Problem to work on -
Please copy all the lines that follow, word for word.

Data -
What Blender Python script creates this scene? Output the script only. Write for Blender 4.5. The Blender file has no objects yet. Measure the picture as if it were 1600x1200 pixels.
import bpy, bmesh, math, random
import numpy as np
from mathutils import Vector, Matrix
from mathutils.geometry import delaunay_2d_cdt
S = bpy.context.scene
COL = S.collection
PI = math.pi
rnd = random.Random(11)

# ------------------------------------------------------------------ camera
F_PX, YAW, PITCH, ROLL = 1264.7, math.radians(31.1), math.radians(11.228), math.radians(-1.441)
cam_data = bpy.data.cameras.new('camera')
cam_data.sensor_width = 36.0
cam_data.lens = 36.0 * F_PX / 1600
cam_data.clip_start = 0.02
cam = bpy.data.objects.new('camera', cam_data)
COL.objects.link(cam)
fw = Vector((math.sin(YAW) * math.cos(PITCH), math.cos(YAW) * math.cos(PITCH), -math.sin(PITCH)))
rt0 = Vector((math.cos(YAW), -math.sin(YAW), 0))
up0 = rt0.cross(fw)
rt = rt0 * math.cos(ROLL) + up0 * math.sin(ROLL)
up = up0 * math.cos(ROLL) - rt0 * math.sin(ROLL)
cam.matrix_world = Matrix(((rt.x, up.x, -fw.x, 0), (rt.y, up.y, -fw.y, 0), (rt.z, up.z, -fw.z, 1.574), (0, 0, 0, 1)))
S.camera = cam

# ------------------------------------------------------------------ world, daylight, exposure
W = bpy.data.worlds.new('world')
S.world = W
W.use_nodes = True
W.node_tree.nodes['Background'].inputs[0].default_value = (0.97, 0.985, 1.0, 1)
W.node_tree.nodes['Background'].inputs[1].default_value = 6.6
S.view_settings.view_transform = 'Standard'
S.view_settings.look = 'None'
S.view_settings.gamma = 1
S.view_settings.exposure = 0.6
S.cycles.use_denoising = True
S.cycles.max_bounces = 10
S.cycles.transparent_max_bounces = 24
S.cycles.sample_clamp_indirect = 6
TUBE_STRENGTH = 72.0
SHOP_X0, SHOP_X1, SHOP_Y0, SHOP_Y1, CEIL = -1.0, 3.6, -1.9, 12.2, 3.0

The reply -
What Blender Python script creates this scene? Output the script only. Write for Blender 4.5. The Blender file has no objects yet. Measure the picture as if it were 1600x1200 pixels.
import bpy, bmesh, math, random
import numpy as np
from mathutils import Vector, Matrix
from mathutils.geometry import delaunay_2d_cdt
S = bpy.context.scene
COL = S.collection
PI = math.pi
rnd = random.Random(11)

# ------------------------------------------------------------------ camera
F_PX, YAW, PITCH, ROLL = 1264.7, math.radians(31.1), math.radians(11.228), math.radians(-1.441)
cam_data = bpy.data.cameras.new('camera')
cam_data.sensor_width = 36.0
cam_data.lens = 36.0 * F_PX / 1600
cam_data.clip_start = 0.02
cam = bpy.data.objects.new('camera', cam_data)
COL.objects.link(cam)
fw = Vector((math.sin(YAW) * math.cos(PITCH), math.cos(YAW) * math.cos(PITCH), -math.sin(PITCH)))
rt0 = Vector((math.cos(YAW), -math.sin(YAW), 0))
up0 = rt0.cross(fw)
rt = rt0 * math.cos(ROLL) + up0 * math.sin(ROLL)
up = up0 * math.cos(ROLL) - rt0 * math.sin(ROLL)
cam.matrix_world = Matrix(((rt.x, up.x, -fw.x, 0), (rt.y, up.y, -fw.y, 0), (rt.z, up.z, -fw.z, 1.574), (0, 0, 0, 1)))
S.camera = cam

# ------------------------------------------------------------------ world, daylight, exposure
W = bpy.data.worlds.new('world')
S.world = W
W.use_nodes = True
W.node_tree.nodes['Background'].inputs[0].default_value = (0.97, 0.985, 1.0, 1)
W.node_tree.nodes['Background'].inputs[1].default_value = 6.6
S.view_settings.view_transform = 'Standard'
S.view_settings.look = 'None'
S.view_settings.gamma = 1
S.view_settings.exposure = 0.6
S.cycles.use_denoising = True
S.cycles.max_bounces = 10
S.cycles.transparent_max_bounces = 24
S.cycles.sample_clamp_indirect = 6
TUBE_STRENGTH = 72.0
SHOP_X0, SHOP_X1, SHOP_Y0, SHOP_Y1, CEIL = -1.0, 3.6, -1.9, 12.2, 3.0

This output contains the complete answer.